@popolon it's still dated hardware (2016). That was 6 years ago!
@carbonatedcaffeine So he can render at least at the speed from 10 times ago hardware, and probably at the speed of 5~6times ago hardware, it was on the top of ARM chips at this time.
@carbonatedcaffeine I Noticed by a htop, than, between the fact that #Cairo doesn’t use hardware acceleration, it is also mono-threaded, beside, probably wrong usage on my side, as a beginner in this toolkit, this doesn’t help either. This is still a high quality and fast renderer (and still very useful for output to SVG/PDF.
@popolon maybe a new solution is needed then.
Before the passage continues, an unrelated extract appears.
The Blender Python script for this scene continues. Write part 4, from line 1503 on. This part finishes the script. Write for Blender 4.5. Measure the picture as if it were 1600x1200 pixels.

@carbonatedcaffeine I believe I found why for it was so slow. when I launch the application, drawing is fast, but after “blanking the surface” it become slower, and it’s worst at each blanking ^^. If I restart the application it is very fast. For the demo, I made several tries, to not be too long on explanation, on the vidéo. If I quit
As I reused GTK4 tutorial example as base for blanking, it really looks like painting the surface for cleaning the screen, is adding a new element on stack, and then previews drawing has been cumulated in rendering stack, and everything is drawn at each event.
I didn’t found a reference to that in the manual, There is cairo recording surfaces, that record every draw to be played in another format. And notion of push/pop groups that can be used to render intermediate surface, as example.
I didn’t find this clearly in the part of the documentation, that explain the global mean of using all of this an efficient way for now.
@popolon oh I see
@carbonatedcaffeine I use a PinePhone Pro, not a Pinephone, that isn’t slow at all. There are 6 64bits cores, a powerfull Mali GPU, far more powerful, than phone from between 10 and 5 years ago, that was already able to do this kind of stuff or complex 3d games. There are bottlenecks to remove here.